Et ça me surprend beaucoup. C'est possible, bien sûr. La vulgarité de Piaf, Piaf droguée, ce n'est pas l'esprit de Colette. Son répertoire très, trop ? populaire, alors que la Dame du Palais-Royal jouait ses classiques au piano, a travaillé avec Ravel… En revisitant un peu Piaf, je découvre qu'elle méprisait, sur la fin en particulier, les prix, a refusé à Charles Dumont toutes ses chansons, jusqu'à " Non, je ne regrette rien ", parce qu'elle les voyait comme des chansons à prix… Et puis, de la timidité chez Piaf, cela n'a rien d'évident…
    
     
Je l'ai toujours crue sincère, cette photo que j'ai souvent regardée, et aimée.

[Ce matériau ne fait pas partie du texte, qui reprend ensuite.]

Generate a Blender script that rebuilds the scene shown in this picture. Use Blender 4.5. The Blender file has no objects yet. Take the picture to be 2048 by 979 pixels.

L'ai-je mal lue ? Cette croyance, ou cette naïveté, demeure, vacille un peu… Une admiration, mêlée d'une pitié réprimée, me semble inévitable de la part de Colette pour la chanteuse de La Foule. Son regard sur les artistes douloureux était ambigu, l'affection y était fouettée par la réserve intime, un certain rejet, comme en témoigne L'Envers du music-hall… 
    
Quant à ce que Piaf pouvait ressentir pour Colette… je n'en ai aucune idée ! Il y a ce sourire de l'une et de l'autre, différent… leurs génies… leurs deux corps perclus de rhumatismes. Piaf se faisait administrer des piqûres. Colette refusait jusqu'à l'aspirine.
    
J'ai revu le film d'Olivier Dahan et y ai trouvé tout magnifique et bouleversant. Un film d'enfant, sur une enfant, qu'on ne peut pas vraiment voir avec des  yeux d'adulte…
    
La Môme Piaf, essentielle.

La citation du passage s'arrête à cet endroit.